Adesso invece siamo alle prese con il tesseramento gonfiato del Pd.
«Anche nella Dc c’erano problemi con il tesseramento ma non come nel Pd. Allora c’era un comitato che decideva se dare la tessera alla persona che aveva chiesto di iscriversi e il segretario organizzativo controllava anche che l’indirizzo indicato sulla tessera fosse giusto. Ora non c’è più niente di tutto questo. L’ultima volta che sono andato a votare alle primarie ho scelto Prodi perché l’ho seguito e stimato ma negli ultimi anni non riesco più a ritrovarmi nel Pd. Lasciamo perdere il Pdl. Ma si può parlare dalla mattina alla sera di Berlusconi? Oppure sentire Bersani che sostiene che servono finanziamenti pubblici ai partiti per evitare che la politica la facciano solo i ricchi. De Gasperi si faceva risuolare le scarpe, Moro non aveva una lira, ma facevano politica solo per passione. Adesso quasi tutti pensano al loro interesse».
Un disastro.
«Per questo dovunque mi dicono: “Rifate la Dc”».
A proposito, il governo Letta le sembra, almeno un po’, democristiano?
«È un governo che parla parla parla ma non conclude niente. Se lunedì andate nei mercati vedrete che ci sono persone che raccolgono la verdura per strada. Così abbiamo ridotto l’Italia».
Non è che Dc, Psi e gli altri andassero d’amore e d’accordo...
«La direzione della Dc era composta da 15 persone. Passavo al primo piano del palazzo in cui si riunivano e sentivo che strillavano. Ma poi tutti si adeguavano al documento della maggioranza».
Ora, invece, non si adeguano. Al limite fanno un altro partito.
«La grande tragedia della Dc è stata chiuderla, del resto dopo Tangentopoli eravamo arrivati al 18%. Ma se fosse rimasta in piedi, adesso sarebbe al 35%. Ma non vede il Pdl? Ognuno si alza e dice una cosa contraria a quella dell’altro. Per carità, pure il Pd: un partito che vota contro Prodi al Quirinale, semplicemente non è un partito. Trent’anni fa quando Erminio Pennacchini votò contro il governo Fanfani, gli mandai un telegramma chiedendogli di venire nella sua sezione Dc per spiegare la sua scelta. Ovviamente venne subito».
Ha nostalgia del «Manuale Cencelli»?
«Certo. E racconterò in un libro tante cose inedite».
Come le venne l’idea?
«Taviani, ministro dell’Interno, formò la corrente dei “pontieri” con Sarti, Gaspari e Cossiga, e mi chiese di candidarmi capolista a Roma.
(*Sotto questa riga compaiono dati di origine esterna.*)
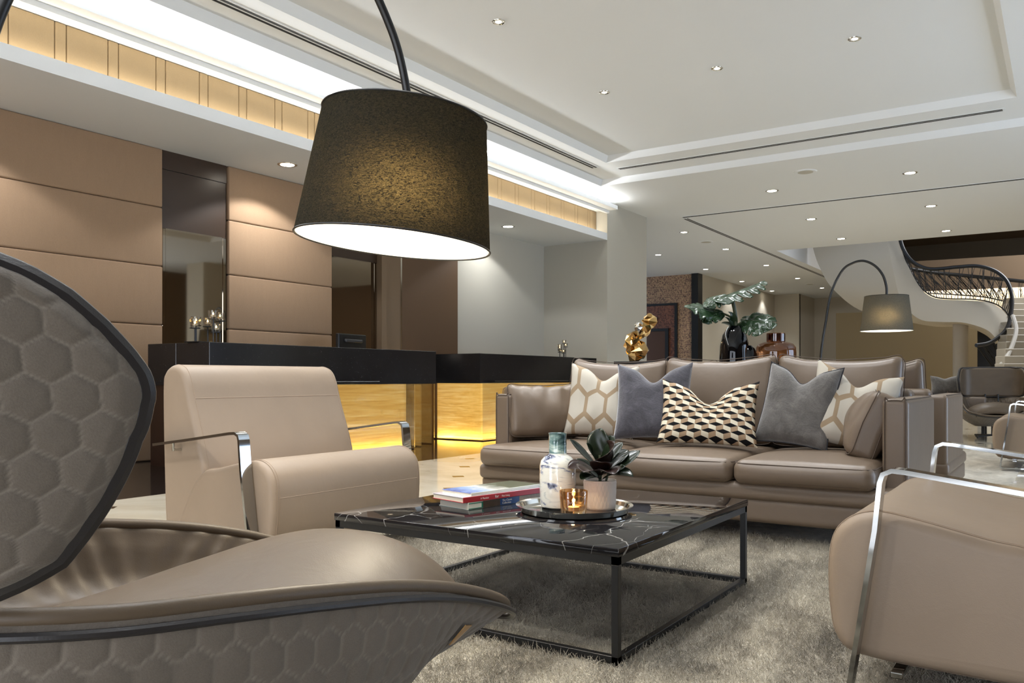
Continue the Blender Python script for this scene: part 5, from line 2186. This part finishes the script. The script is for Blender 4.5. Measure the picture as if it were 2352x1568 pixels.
    def tagpt(da, w_):
        p = hull(i_tag + da, w_)
        return p + Vector((p.x, p.y, -0.1)).normalized() * 0.009
    q = [tagpt(-4, 0.13), tagpt(4, 0.13), tagpt(4, 0.22), tagpt(-4, 0.22)]
    fc = bm.faces.new([bm.verts.new(p) for p in q])
    tg = obj('metal_tag', bm, plain('dull_brass', (150, 116, 72), 0.35, 0.7), t, smooth=False)
    tg.modifiers.new('thick', 'SOLIDIFY').thickness = 0.002
    # pedestal
    bm = bmesh.new()
    tube(bm, [(0, 0, 0.05), (0, 0, 0.20)], 0.03, 16)
    obj('pedestal_post', bm, M['blackmetal'], t)
    for k in range(4):
        an = PI / 4 + k * PI / 2
        bm = bmesh.new()
        bar(bm, (0, 0, 0.045), (0.30 * math.cos(an), 0.30 * math.sin(an), 0.03), 0.035, 0.02)
        box(bm, 0.29 * math.cos(an) - 0.012, 0.29 * math.cos(an) + 0.012, 0.29 * math.sin(an) - 0.012, 0.29 * math.sin(an) + 0.012, 0.0, 0.03)
        obj('pedestal_foot', bm, M['blackmetal'], t, smooth=False)
    # bracket that carries the back
    bm = bmesh.new()
    for x in (-0.08, 0.08):
        tube(bm, [(x, -0.40, 0.50), (x, -0.43, 0.60)], 0.012, 8)
    obj('back_bracket', bm, M['blackmetal'], t)
    return t


wing = make_wing_chair('wing_chair', 'large grey quilted wing chair with brown leather seat, nearest the camera at lower left', (-1.33, 0.90, 0.018), R(-10))
wp = W(2290, 868, 11.4)
dup(wing, (wp.x - 0.05, wp.y + 0.15, 0.018), R(187), 'small grey wing chair with leather inside, far right before the stair steps', None)

# ================================================================== STAIRCASE
sec = [((2050, 470), (2012, 470), (1845, 470), 20.6, 22.2),
       ((2066, 553), (2037, 555), (1868, 572), 20.5, 22.0),
       ((2083, 602), (2050, 612), (1885, 618), 20.4, 21.9),
       ((2110, 655), (2066, 680), (1912, 662), 20.3, 21.8),
       ((2140, 682), (2088, 714), (1975, 712), 20.2, 21.8),
       ((2180, 688), (2118, 735), (2070, 736), 20.1, 21.7),
       ((2230, 690), (2160, 739), (2150, 750), 20.0, 21.5),
       ((2280, 697), (2215, 741), (2215, 750), 19.8, 21.2),
       ((2316, 728), (2266, 757), (2262, 768), 19.4, 20.8),
       ((2322, 765), (2290, 780), (2286, 790), 19.0, 20.3)]
stt = thing('spiral_staircase', 'curved white staircase with black railing in the far right opening', 'staircase', W(2150, 868, 20.0) * 1.0)
so = Vector(stt.location)
cols4 = []
for k in range(4):
    pts = []
    for tf, bf, bb, Y, Yb in sec:
        q = [W(*tf, Y), W(*bf, Y), W(*bb, Yb)]
        q.append(q[2] + (q[0] - q[1]))
        pts.append(q[k] - so)
    cols4.append(catmull(pts, 6))
bm = bmesh.new()
vv = [[bm.verts.new(cols4[k][i]) for k in range(4)] for i in range(len(cols4[0]))]
for A, B in zip(vv, vv[1:]):
    for k in range(4):
        bm.faces.new((A[k], A[(k + 1) % 4], B[(k + 1) % 4], B[k]))
bm.faces.new(vv[0])
bm.faces.new(vv[-1])
obj('stair_body', bm, M['wall'], stt, angle=40)
def rail(pxs, r, mat=M['iron'], name='handrail'):
    pts = catmull([W(a, b, Y) - so for a, b, Y in pxs], 10)
    bm = bmesh.new()
    tube(bm, pts, r, 8)
    o = obj(name, bm, mat, stt)
    return pts
h1 = rail([(2062, 520, 20.4), (2072, 565, 20.4), (2090, 595, 20.3), (2115, 612, 20.2), (2145, 618, 20.1), (2200, 613, 20.0), (2245, 611, 19.9), (2285, 622, 19.7), (2312, 645, 19.5), (2324, 680, 19.3), (2322, 720, 19.1), (2314, 752, 18.9), (2296, 772, 18.8), (2270, 788, 18.7), (2242, 793, 18.6)], 0.045)
l1 = rail([(2066, 553, 20.4), (2084, 605, 20.4), (2112, 655, 20.3), (2142, 680, 20.2), (2182, 686, 20.1), (2232, 687, 20.0), (2272, 693, 19.8), (2300, 706, 19.5), (2318, 728, 19.2), (2322, 765, 19.0), (2314, 800, 18.9), (2300, 830, 18.8), (2286, 852, 18.7)], 0.016, name='bottom_rail')
h2 = rail([(2084, 616, 21.2), (2150, 626, 21.2), (2220, 633, 21.0), (2290, 640, 20.6), (2360, 647, 20.2)], 0.045)
l2 = rail([(2130, 673, 21.2), (2200, 677, 21.2), (2260, 682, 21.0), (2310, 692, 20.6), (2360, 700, 20.2)], 0.016, name='bottom_rail')
rnd = random.Random(11)
def along(pts, u):
    s = u * (len(pts) - 1)
    i = min(len(pts) - 2, int(s))
    return pts[i].lerp(pts[i + 1], s - i)
def infill(hp, lp, n):
    bm = bmesh.new()
    for k in range(n + 1):
        u = k / n
        bar(bm, along(hp, u), along(lp, u), 0.016)
        if k < n:
            c = u + 0.5 / n
            for w_ in (-0.9, -0.5, 0.4, 0.8):
                j = rnd.uniform(-0.15, 0.15)
                a = along(hp, min(1, max(0, c + (w_ + j) / n * 0.9)))
                b = along(lp, min(1, max(0, c + (w_ * 0.1 + j) / n)))
                if rnd.random() < 0.35:
                    a = a.lerp(b, 0.35)
                bar(bm, a, b, 0.010)
    obj('iron_infill', bm, M['iron'], stt, smooth=False)
infill(h1, l1, 22)
infill(h2, l2, 12)
# white edge of the lower flight
rail([(2278, 862, 17.6), (2296, 842, 17.7), (2315, 815, 17.9), (2328, 785, 18.1), (2334, 755, 18.4), (2326, 725, 18.7)], 0.045, M['white'], 'white_stringer')
# stone steps climbing away at the right edge of the picture
for i in range(17):
    z = 0.165 * i
    Y = 15.6 + 0.29 * i
    xl = 2296 + 1.6 * i if i > 5 else 2282 + 3 * i
    a = W(xl, 868, Y)
    b = W(xl + 190, 868, Y)
    d = Vector((SN * -1, CS, 0))
    bm = bmesh.new()
    vs_ = []
    for zz_ in (max(0, z - 0.02), z + 0.165):
        for p in (a, b, b + d * 0.34, a + d * 0.34):
            vs_.append(bm.verts.new((p.x - so.x, p.y - so.y, zz_ - so.z)))
    for f in ((3, 2, 1, 0), (4, 5, 6, 7), (0, 1, 5, 4), (1, 2, 6, 5), (2, 3, 7, 6), (3, 0, 4, 7)):
        bm.faces.new([vs_[q] for q in f])
    bmesh.ops.bevel(bm, geom=list(bm.edges), offset=0.012, segments=1, affect='EDGES')
    obj('step', bm, M['step'], stt, smooth=False)
colp = W(2206, 868, 20.6)
bm = bmesh.new()
lathe(bm, [(0.17, 0.0), (0.17, 2.35)], 36, (colp.x, colp.y, 0), cap_top=True)
struct('column', bm, M['column'])
# lit wall of the upper landing, washed by a cove under its pelmet
wall_between('wall_landing', W(2090, 868, 23.5), W(2520, 868, 21.5), 2.35, 3.75, M['wall'])
wall_between('trim_9', W(2090, 868, 22.9), W(2520, 868, 20.9), 3.22, 4.05, M['walltaupe'], 0.08)
pl_ = (W(2090, 868, 23.2) + W(2520, 868, 21.2)) / 2
lg = light('landing_light', 'AREA', (pl_.x, pl_.y, 3.5), 60, (1, 0.86, 0.62), None, shape='RECTANGLE', size=5.0, size_y=0.12)
dd = W(2520, 868, 21.2) - W(2090, 868, 23.2)
lg.rotation_euler = (0, 0, math.atan2(dd.y, dd.x))
light('stair_light', 'AREA', (0.5, 23.5, 5.8), 170, (0.95, 0.97, 1.0), None, shape='RECTANGLE', size=3.0, size_y=3.0, dir=(-0.2, -0.1, -1))

# ================================================================== SMALL FAR THINGS
sb = W(2172, 868, 12.4)
ob = thing('bench', 'dark upholstered bench far behind the sofas, left of the far wing chair', 'bench', (sb.x, sb.y, 0))
bm = bmesh.new()
rbox(bm, 1.1, 0.5, 0.16, 0.04, (0, 0, 0.50), 3, 6)
obj('seat', bm, M['taupe'], ob)
for x in (-0.5, 0.5):
    for y in (-0.2, 0.2):
        bxo('leg', x - 0.02, x + 0.02, y - 0.02, y + 0.02, 0, 0.43, M['blackmetal'], ob)
throw_pillow('throw_pillow', 'patterned cushion on the bench far behind the sofas', (sb.x, sb.y, 0.60), R(30), R(8), 0.42, 0.28, 0.14, M['velvetgrey'], 0.03, 0, None, 8, None)
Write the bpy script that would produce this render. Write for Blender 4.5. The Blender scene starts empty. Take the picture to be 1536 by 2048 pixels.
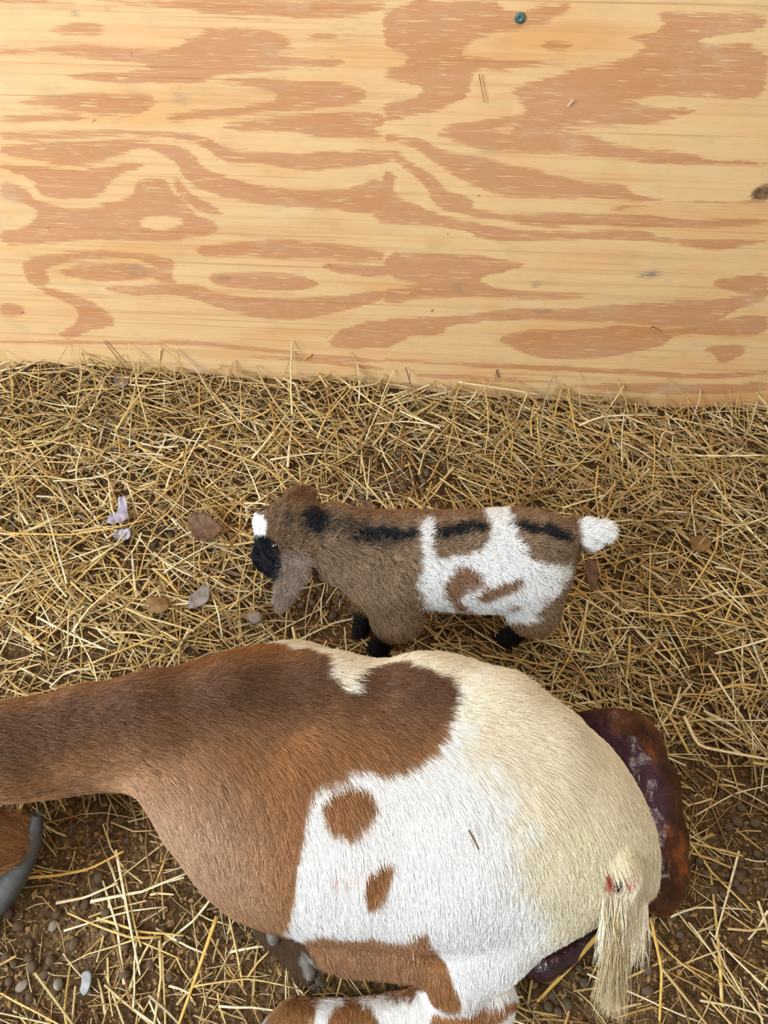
import bpy, math, random
import numpy as np
import openvdb as vdb
from mathutils import Vector, Matrix, Euler
from mathutils.bvhtree import BVHTree

rng = np.random.default_rng(7)
random.seed(7)
SC = bpy.context.scene
COL = SC.collection

# ------------------------------------------------------------------ camera, world, light, exposure
FPX = 1480.0                      # focal length in pixels of the 1536x2048 frame
CAM_H, CAM_D = 1.05, 0.925
PITCH, YAW = math.radians(57.5), math.radians(3.2)
camd = bpy.data.cameras.new('camera')
camd.sensor_fit = 'VERTICAL'; camd.sensor_height = 36.0
camd.lens = 36.0 * FPX / 2048.0
camd.clip_start = 0.02
cam = bpy.data.objects.new('camera', camd); COL.objects.link(cam)
cam.location = (0, -CAM_D, CAM_H)
cam.rotation_euler = (math.pi/2 - PITCH, 0, YAW)
SC.camera = cam
CR = np.array(Euler(cam.rotation_euler).to_matrix())
CP = np.array([0.0, -CAM_D, CAM_H])

SC.view_settings.view_transform = 'Standard'
SC.view_settings.look = 'None'
SC.view_settings.gamma = 1.0
SC.view_settings.use_curve_mapping = False
SC.view_settings.exposure = 0.0
SC.cycles.max_bounces = 5
SC.cycles.diffuse_bounces = 3
SC.cycles.glossy_bounces = 2
SC.cycles.transmission_bounces = 3
SC.cycles.transparent_max_bounces = 6

world = bpy.data.worlds.new('barn_daylight'); SC.world = world
world.use_nodes = True
wn = world.node_tree; wn.nodes.clear()
w_out = wn.nodes.new('ShaderNodeOutputWorld'); w_bg = wn.nodes.new('ShaderNodeBackground')
w_tc = wn.nodes.new('ShaderNodeTexCoord'); w_sep = wn.nodes.new('ShaderNodeSeparateXYZ')
w_ramp = wn.nodes.new('ShaderNodeValToRGB'); w_map = wn.nodes.new('ShaderNodeMapRange')
wn.links.new(w_tc.outputs['Generated'], w_sep.inputs[0])
wn.links.new(w_sep.outputs['X'], w_map.inputs['Value'])
w_map.inputs['From Min'].default_value = -1; w_map.inputs['From Max'].default_value = 1
wn.links.new(w_map.outputs[0], w_ramp.inputs[0])
w_ramp.color_ramp.elements[0].color = (0.90, 0.96, 1.0, 1)
w_ramp.color_ramp.elements[1].color = (0.78, 0.66, 0.48, 1)
wn.links.new(w_ramp.outputs[0], w_bg.inputs['Color'])
w_bg.inputs['Strength'].default_value = 0.34
wn.links.new(w_bg.outputs[0], w_out.inputs['Surface'])


def area(name, loc, target, size, size_y, power, color):
    l = bpy.data.lights.new(name, 'AREA'); l.shape = 'RECTANGLE'
    l.size = size; l.size_y = size_y; l.energy = power; l.color = color
    o = bpy.data.objects.new(name, l); COL.objects.link(o)
    o.location = loc
    o.rotation_euler = (Vector(target) - Vector(loc)).to_track_quat('-Z', 'Y').to_euler()
    return o


# daylight through the stall's open side, left of and behind the photographer
area('open_doorway_light', (-1.75, -1.75, 1.55), (0.0, -0.35, 0.1), 1.2, 1.2, 92, (0.84, 0.93, 1.0))
# warm fill lamp added overhead to brighten the stall and wall top
area('overhead_fill', (0.3, -0.9, 2.5), (0.1, -0.5, 0.0), 0.9, 0.9, 26, (1.0, 0.93, 0.80))


# ------------------------------------------------------------------ helpers
def ray(px, py):
    d = CR @ np.array([(px - 768.0) / FPX, -(py - 1024.0) / FPX, -1.0])
    return d / np.linalg.norm(d)


def at(px, py, z=0.0):
    """world point seen at photo position (px, py) at height z"""
    d = ray(px, py)
    return CP + d * ((z - CP[2]) / d[2])


def at_wall(px, py, y=0.0):
    d = ray(px, py)
    return CP + d * ((y - CP[1]) / d[1])


def to_px(P):
    P = np.atleast_2d(P)
    q = (P - CP) @ CR
    return np.stack([768 + FPX * q[:, 0] / -q[:, 2], 1024 - FPX * q[:, 1] / -q[:, 2]], 1)


def tag(o, label=None, cat=None, group=None, kind=None):
    if label: o['label'] = label
    if cat: o['category'] = cat
    if group: o['group'] = group
    if kind: o['kind'] = kind
    return o


def link(o, parent=None):
    COL.objects.link(o)
    if parent is not None: o.parent = parent
    return o


def mesh_obj(name, V, F, mat=None, parent=None, smooth=True, colors=None):
    me = bpy.data.meshes.new(name)
    V = np.asarray(V, dtype=np.float32)
    if isinstance(F, np.ndarray):
        n, k = F.shape
        me.vertices.add(len(V)); me.vertices.foreach_set('co', V.ravel())
        me.loops.add(n * k); me.loops.foreach_set('vertex_index', F.astype(np.int32).ravel())
        me.polygons.add(n); me.polygons.foreach_set('loop_start', np.arange(0, n * k, k, dtype=np.int32))
        me.update(calc_edges=True)
    else:
        me.from_pydata([tuple(map(float, v)) for v in V], [], F)
    me.validate()
    me.polygons.foreach_set('use_smooth', np.full(len(me.polygons), smooth))
    if colors is not None:
        for cname, arr in colors.items():
            if arr.ndim == 1:
                a = me.attributes.new(cname, 'FLOAT', 'POINT'); a.data.foreach_set('value', arr.astype(np.float32))
            else:
                a = me.attributes.new(cname, 'FLOAT_COLOR', 'POINT')
                c4 = np.ones((len(V), 4), np.float32); c4[:, :3] = arr
                a.data.foreach_set('color', c4.ravel())
    if mat: me.materials.append(mat)
    me.update()
    o = bpy.data.objects.new(name, me)
    return link(o, parent)


def lin(r, g, b):
    f = lambda c: ((c/255 + 0.055)/1.055)**2.4 if c > 10 else c/255/12.92
    return np.array([f(r), f(g), f(b)])


class NT:
    """small node-tree builder"""
    def __init__(s, name, rough=0.7, spec=0.3):
        s.m = bpy.data.materials.new(name); s.m.use_nodes = True
        s.t = s.m.node_tree; s.t.nodes.clear()
        s.out = s.t.nodes.new('ShaderNodeOutputMaterial')
        s.b = s.t.nodes.new('ShaderNodeBsdfPrincipled')
        s.b.inputs['Roughness'].default_value = rough
        s.b.inputs['Specular IOR Level'].default_value = spec
        s.l(s.b.outputs[0], s.out.inputs['Surface'])

    def l(s, a, b): s.t.links.new(a, b)

    def n(s, t, **kw):
        nd = s.t.nodes.new(t)
        for k, v in kw.items():
            if k in nd.inputs: nd.inputs[k].default_value = v
            else: setattr(nd, k, v)
        return nd

    def coord(s, scale=(1, 1, 1), kind='Object'):
        tc = s.n('ShaderNodeTexCoord'); mp = s.n('ShaderNodeMapping')
        mp.inputs['Scale'].default_value = scale
        s.l(tc.outputs[kind], mp.inputs[0]); return mp.outputs[0]

    def noise(s, vec, scale, detail=3, rough=0.5):
        nd = s.n('ShaderNodeTexNoise'); nd.inputs['Scale'].default_value = scale
        nd.inputs['Detail'].default_value = detail; nd.inputs['Roughness'].default_value = rough
        s.l(vec, nd.inputs['Vector']); return nd.outputs['Fac']

    def attr(s, name, kind='GEOMETRY'):
        a = s.n('ShaderNodeAttribute'); a.attribute_name = name; a.attribute_type = kind; return a

    def math(s, op, a, b=None, c=None, clamp=False):
        nd = s.n('ShaderNodeMath'); nd.operation = op; nd.use_clamp = clamp
        for i, v in enumerate((a, b, c)):
            if v is None: continue
            if isinstance(v, (int, float)): nd.inputs[i].default_value = v
            else: s.l(v, nd.inputs[i])
        return nd.outputs[0]

    def ramp(s, fac, stops):
        nd = s.n('ShaderNodeValToRGB'); cr = nd.color_ramp
        while len(cr.elements) < len(stops): cr.elements.new(0.5)
        for e, (p, c) in zip(cr.elements, stops):
            e.position = p; e.color = (*c, 1) if len(c) == 3 else c
        s.l(fac, nd.inputs[0]); return nd.outputs[0]

    def mix(s, fac, a, b, mode='MIX'):
        nd = s.n('ShaderNodeMix'); nd.data_type = 'RGBA'; nd.blend_type = mode
        for sock, v in ((nd.inputs[0], fac), (nd.inputs[6], a), (nd.inputs[7], b)):
            if isinstance(v, (int, float)): sock.default_value = v
            elif isinstance(v, (tuple, list, np.ndarray)): sock.default_value = (*[float(q) for q in v[:3]], 1)
            else: s.l(v, sock)
        return nd.outputs[2]

    def bump(s, h, strength=0.3, dist=0.001):
        nd = s.n('ShaderNodeBump'); nd.inputs['Strength'].default_value = strength
        nd.inputs['Distance'].default_value = dist
        s.l(h, nd.inputs['Height']); s.l(nd.outputs[0], s.b.inputs['Normal'])


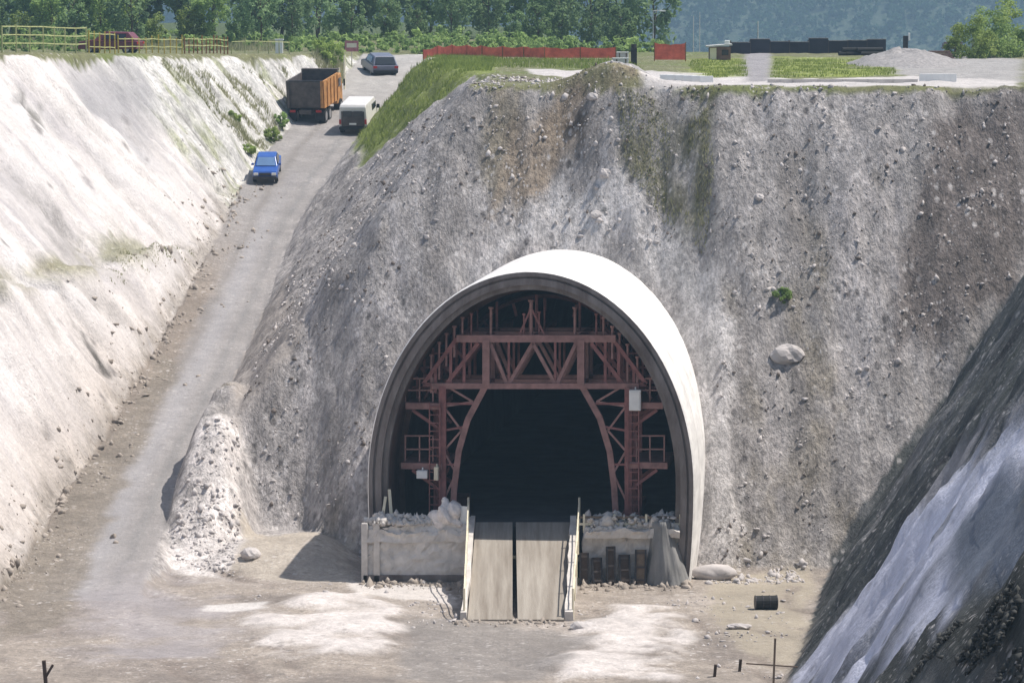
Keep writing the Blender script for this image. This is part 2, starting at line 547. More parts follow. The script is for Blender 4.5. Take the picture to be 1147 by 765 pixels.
ZR, XL, XE = zroad(Y), xfoot(Y), xedge(Y)
PLr = plateau_r(X, Y)
Hs = H(X, Y)
cR = X - xright(Y)
zone = np.zeros(X.shape, int)                                   # 0 pit floor
zone[(X > XE) & (Y > -2) & (Hs > 0.25)] = 3                      # headwall
zone[(X > XE) & (Hs > PLr - 0.35) & (Y > 12)] = 5                # plateau
zone[(X <= XL) & (Y > -130)] = 2                                 # pale cut
zone[(X <= XL) & (Hs > np.interp(Y, [-200, 20, 43, 92, 112, 300], [21.6, 21.2, 20.8, 19.7, 19.35, 19.2]) - 0.3)] = 5
zone[(X > XL) & (X <= XE) & (Y > -6) & (Y < 118)] = 1            # road
zR_only = 1.46 * np.maximum(cR, 0)
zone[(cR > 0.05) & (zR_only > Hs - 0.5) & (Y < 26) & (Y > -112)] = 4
zone[(Y >= 118) & (Y < 1400)] = 5
zone[(Y >= 1400)] = 6
zone[(Y < -112)] = 5

A = np.zeros(X.shape + (3,)); S = np.zeros(X.shape + (3,))


def paint(m, col, spk=None, wet=None):
    m = np.asarray(m, float)
    for k in range(3):
        A[..., k] = A[..., k] * (1 - m) + col[k] * m
    if spk is not None: S[..., 0] = S[..., 0] * (1 - m) + spk * m
    if wet is not None: S[..., 1] = S[..., 1] * (1 - m) + wet * m


n1 = fbm(X * .18, Y * .18, 101, 4); n2 = fbm(X * .5, Y * .5, 102, 4); n3 = fbm(X * 1.4, Y * 1.4, 103, 4)
ns = fbm(X * 0.9, Z * 0.12 + Y * 0.1, 104, 4)                    # runs down the headwall
one = np.ones(X.shape)
# pit floor
paint(one, (.29, .25, .215), .5, 0.0)
S[..., 2] = .35
paint(sstep(-.1, .5, n1 + .4 * n2), (.21, .18, .158), .5, .15)
paint(sstep(.15, .6, -n1 + .5 * n2) * .7, (.37, .325, .29), .5, 0)
# headwall
z3 = (zone == 3).astype(float)
paint(z3, (.325, .30, .288), .8, 0)
paint(z3 * sstep(.0, .6, ns + .3 * n3), (.385, .355, .345), .8)
paint(z3 * sstep(.1, .7, -ns + .4 * n2), (.265, .242, .23), .8)
paint(z3 * sstep(.25, .8, fbm(X * .3, Z * .12, 109, 3) + .3 * n3), (.25, .215, .165), .9)
# plateau
z5 = (zone == 5).astype(float)
paint(z5, (.15, .15, .075), .5, 0)
paint(z5 * sstep(0, .5, n1), (.12, .14, .045), .5, 0)
paint(z5 * (Y > 170) , (.06, .085, .03), .5, 0)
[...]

Finito il congresso a Milano la nostra corrente prese 1’11%. Bisognava fare il governo e io dissi: “Consideriamo la Dc come una società per azioni e affidiamo gli incarichi secondo le percentuali di ogni corrente”. Mi misi a fare i conti. Taviani andò all’Interno, Gaspari alle Poste, Cossiga alla Difesa mentre Sarti, che si lamentava perché doveva avere soltanto il ruolo di sottosegretario al Turismo, conquistò, proprio grazie ai miei calcoli, quello, decisamente più imporiante, al Tesoro. Poi Taviani sciolse la corrente. Ci chiamò e disse: “Per una corrente ci vogliono i soldi, io non ne ho e non ho mai rubato”. Andammo con i dorotei».
Ma per l’Italia non ha più speranze?
Non so, Renzi, Tosi O altri non funzioneranno? «Anche tempo fa i giovani si incazzavano con i vecchi. Certo che ho la speranza che qualcosa cambi ma ho 77 anni e la notte mi sveglio di soprassalto per tutte le chiacchiere, e solo chiacchiere, che sento dalla mattina alla sera nella nostra politica. Per un anno abbiamo discusso dell’Imu, non è possibile».